A recent lawsuit filed by a former professor underscores the importance of taking time to explore potential accommodations for disability-related workplace restrictions – even in situations where it may be the last thing on an employer’s mind.

The Plaintiff filed suit against his employer alleging that the institution failed to accommodate his depression and Asperger’s syndrome when he was barred from campus after losing his temper with students and staff. According to his judicial complaint, problems began after he chastised maintenance workers for not rearranging his class room furniture in a timely fashion.  Following the incident, the Plaintiff claims the school used the incident to admonish him for “incivility” and characterize him as a threat to himself and others.  The Plaintiff also claims the administration refused to consider his request for a mental health provider to assist with communication because his impairment was not a “disability recognized under the law.”

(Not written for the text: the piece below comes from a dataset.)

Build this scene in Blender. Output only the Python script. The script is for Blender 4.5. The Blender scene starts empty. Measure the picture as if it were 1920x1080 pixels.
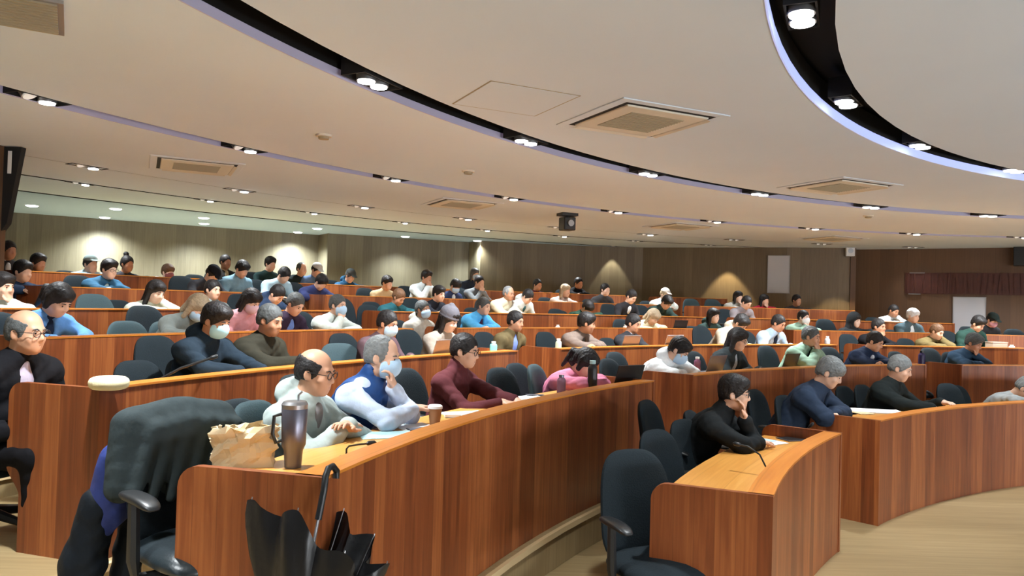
import bpy, math, random
import numpy as np
from mathutils import Vector, Matrix

# ------------------------------------------------------------------ camera, world, exposure
S = 1.20                                   # metres per unit of the surveyed plan
F_PX, CAM_H, PITCH, ROLL = 1430.16, 1.5206 * S, 0.01866, 0.02853
CX, CY, CEIL = 7.9149 * S, 0.24182 * S, 2.82414 * S
ROW_R = [r * S for r in (7.41728, 8.72687, 10.13466, 11.48681, 12.62346, 13.91245, 15.20502)]
ROW_Z = [z * S for z in (0, 0.22255, 0.35237, 0.48467, 0.62637, 0.79864, 0.95848)]
DESK_H = 0.75 * S
WORK_H = 0.81
scene = bpy.context.scene
col = scene.collection
cam_data = bpy.data.cameras.new('camera')
cam = bpy.data.objects.new('camera', cam_data)
col.objects.link(cam)
scene.camera = cam
cam_data.sensor_width = 36.0
cam_data.lens = F_PX / 1920 * 36.0
cam_data.clip_start = 0.05
sp_, cp_ = math.sin(PITCH), math.cos(PITCH)
sr_, cr_ = math.sin(ROLL), math.cos(ROLL)
c_right = Vector((cr_, -sr_ * sp_, sr_ * cp_))
c_up = Vector((-sr_, -cr_ * sp_, cr_ * cp_))
c_fwd = Vector((0, cp_, sp_))
cm = Matrix((c_right, c_up, -c_fwd)).transposed().to_4x4()
cm.translation = (0, 0, CAM_H)
cam.matrix_world = cm

world = bpy.data.worlds.new('world')
scene.world = world
world.use_nodes = True
world.node_tree.nodes['Background'].inputs[0].default_value = (0.95, 0.96, 1.0, 1)
world.node_tree.nodes['Background'].inputs[1].default_value = 0.12
vs = scene.view_settings
vs.view_transform = 'Standard'
vs.look = 'None'
vs.gamma = 1.0
vs.exposure = -0.3
vs.use_curve_mapping = False
SPOT_W = 310.0         # each lit ceiling spotlight
SOFFIT_W = 760.0       # each round downlight along the back wall
FRONT_FILL_W = 35.0       # each unseen area light added to fill desk fronts and faces
CEIL_FILL_W = 360.0           # each unseen area light added to brighten the ceiling
WARM_WALL_W = 330.0

rng = random.Random(7)

# ------------------------------------------------------------------ geometry helpers
def ray(px, py):
    u, v = (px - 960) / F_PX, -(py - 540) / F_PX
    return c_fwd + c_right * u + c_up * v

def at_z(px, py, z):
    q = ray(px, py)
    t = (z - CAM_H) / q.z
    return Vector((q.x * t, q.y * t, z))

def pol(r, deg, z=0.0):
    a = math.radians(deg)
    return Vector((CX + r * math.cos(a), CY + r * math.sin(a), z))

def polar_of(p):
    return math.hypot(p[0] - CX, p[1] - CY), math.degrees(math.atan2(p[1] - CY, p[0] - CX))

def on_arc(px, py, r):
    """far crossing of a view column with the circle of radius r about the hall's centre"""
    q = ray(px, py)
    dx, dy = q.x, q.y
    a = dx * dx + dy * dy
    b = -2 * (dx * CX + dy * CY)
    c = CX * CX + CY * CY - r * r
    d = max(b * b - 4 * a * c, 0)
    t = (-b + math.sqrt(d)) / 2 / a
    return Vector((dx * t, dy * t, CAM_H + q.z * t))

def mesh_np(name, V, F, smooth=False, uv=None):
    me = bpy.data.meshes.new(name)
    V = np.asarray(V, dtype=np.float32)
    if isinstance(F, np.ndarray):
        n, k = F.shape
        me.vertices.add(len(V))
        me.vertices.foreach_set('co', V.ravel())
        me.loops.add(n * k)
        me.loops.foreach_set('vertex_index', F.astype(np.int32).ravel())
        me.polygons.add(n)
        me.polygons.foreach_set('loop_start', np.arange(0, n * k, k, dtype=np.int32))
        me.polygons.foreach_set('loop_total', np.full(n, k, dtype=np.int32))
        me.update(calc_edges=True)
    else:
        me.from_pydata([tuple(map(float, v)) for v in V], [], F)
        me.update()
    if uv is not None:
        l = me.uv_layers.new(name='UVMap')
        l.data.foreach_set('uv', np.asarray(uv, dtype=np.float32).ravel())
    if smooth:
        me.polygons.foreach_set('use_smooth', np.ones(len(me.polygons), dtype=bool))
    return me

class MB:
    """collects quads / tubes / boxes into one mesh"""
    def __init__(s):
        s.V, s.F, s.UV, s.M = [], [], [], []
    def quad(s, pts, uv=None, m=0):
        b = len(s.V)
        s.V += [tuple(p) for p in pts]
        s.F.append(tuple(range(b, b + len(pts))))
        s.UV += list(uv) if uv else [(p[0], p[2]) for p in pts]
        s.M.append(m)
    def grid(s, P, closed_u=False, closed_v=False, uv=None, m=0):
        nu, nv = len(P), len(P[0])
        b = len(s.V)
        for row in P:
            s.V += [tuple(p) for p in row]
        for i in range(nu if closed_u else nu - 1):
            for j in range(nv if closed_v else nv - 1):
                i2, j2 = (i + 1) % nu, (j + 1) % nv
                s.F.append((b + i * nv + j, b + i2 * nv + j, b + i2 * nv + j2, b + i * nv + j2))
                if uv:
                    for a, c in ((i, j), (i + 1, j), (i + 1, j + 1), (i, j + 1)):
                        s.UV.append(uv(a, c))
                else:
                    for a, c in ((i, j), (i2, j), (i2, j2), (i, j2)):
                        s.UV.append((P[a][c][0], P[a][c][2]))
                s.M.append(m)
    def box(s, lo, hi, m=0):
        x0, y0, z0 = lo
        x1, y1, z1 = hi
        c = [(x, y, z) for x in (x0, x1) for y in (y0, y1) for z in (z0, z1)]
        for f in ((0, 1, 3, 2), (4, 6, 7, 5), (0, 4, 5, 1), (2, 3, 7, 6), (0, 2, 6, 4), (1, 5, 7, 3)):
            s.quad([c[i] for i in f], m=m)
    def tube(s, pts, r, n=8, m=0, cap=True):
        pts = [Vector(p) for p in pts]
        rs = r if isinstance(r, (list, tuple)) else [r] * len(pts)
        rings = []
        up = None
        for i, p in enumerate(pts):
            d = (pts[min(i + 1, len(pts) - 1)] - pts[max(i - 1, 0)])
            d = d.normalized() if d.length > 1e-9 else Vector((0, 0, 1))
            if up is None:
                up = Vector((0, 0, 1)) if abs(d.z) < 0.9 else Vector((1, 0, 0))
            x = d.cross(up).normalized()
            up = x.cross(d).normalized()
            rings.append([p + (x * math.cos(2 * math.pi * k / n) + up * math.sin(2 * math.pi * k / n)) * rs[i] for k in range(n)])
        s.grid(rings, closed_v=True, m=m)
        if cap:
            s.quad(list(reversed(rings[0])), m=m)
            s.quad(rings[-1], m=m)
    def lathe(s, prof, c=(0, 0, 0), n=24, m=0, axis=None):
        rings = []
        for (r, z) in prof:
            rings.append([(c[0] + r * math.cos(2 * math.pi * k / n), c[1] + r * math.sin(2 * math.pi * k / n), c[2] + z) for k in range(n)])
        s.grid(rings, closed_v=True, m=m)
        s.quad(list(reversed(rings[0])), m=m)
        s.quad(rings[-1], m=m)
    def build(s, name, mats, parent=None, smooth=False, bevel=0):
        me = bpy.data.meshes.new(name)
        me.from_pydata([tuple(map(float, v)) for v in s.V], [], s.F)
        l = me.uv_layers.new(name='UVMap')
        l.data.foreach_set('uv', np.asarray(s.UV, dtype=np.float32).ravel())
        mats = mats if isinstance(mats, (list, tuple)) else [mats]
        for m in mats:
            me.materials.append(m)
        if len(mats) > 1:
            me.polygons.foreach_set('material_index', np.asarray(s.M, dtype=np.int32))
        me.update()
        import bmesh
        bm = bmesh.new()
        bm.from_mesh(me)
        bmesh.ops.remove_doubles(bm, verts=bm.verts, dist=1e-5)
        bmesh.ops.recalc_face_normals(bm, faces=bm.faces)
        bm.to_mesh(me)
        bm.free()
        if smooth:
            me.polygons.foreach_set('use_smooth', np.ones(len(me.polygons), dtype=bool))
            me.set_sharp_from_angle(angle=math.radians(40))
        o = link(name, me, parent)
        if bevel:
            b = o.modifiers.new('bevel', 'BEVEL')
            b.width = bevel
            b.segments = 2
            b.limit_method = 'ANGLE'
        return o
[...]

In a second incident, the Plaintiff chastised two students who were unprepared for class. The Plaintiff claims he was admonished for his actions and forced to read an apology to his students.  Later that afternoon, the school allegedly placed him on administrative leave and banned him from campus.  In his lawsuit, the Plaintiff claims the school violated the Americans with Disabilities Act (“ADA”) by refusing to consider potential accommodations to assist him with social interaction.

This lawsuit serves as an important reminder for employers:  It is almost always prudent to err on the side of engaging in dialogue with employees claiming health-related job restrictions, usually with the assistance of counsel. If the employer later finds itself embroiled in a lawsuit, it can it can utilize this as evidence of its good faith efforts to comply with the ADA.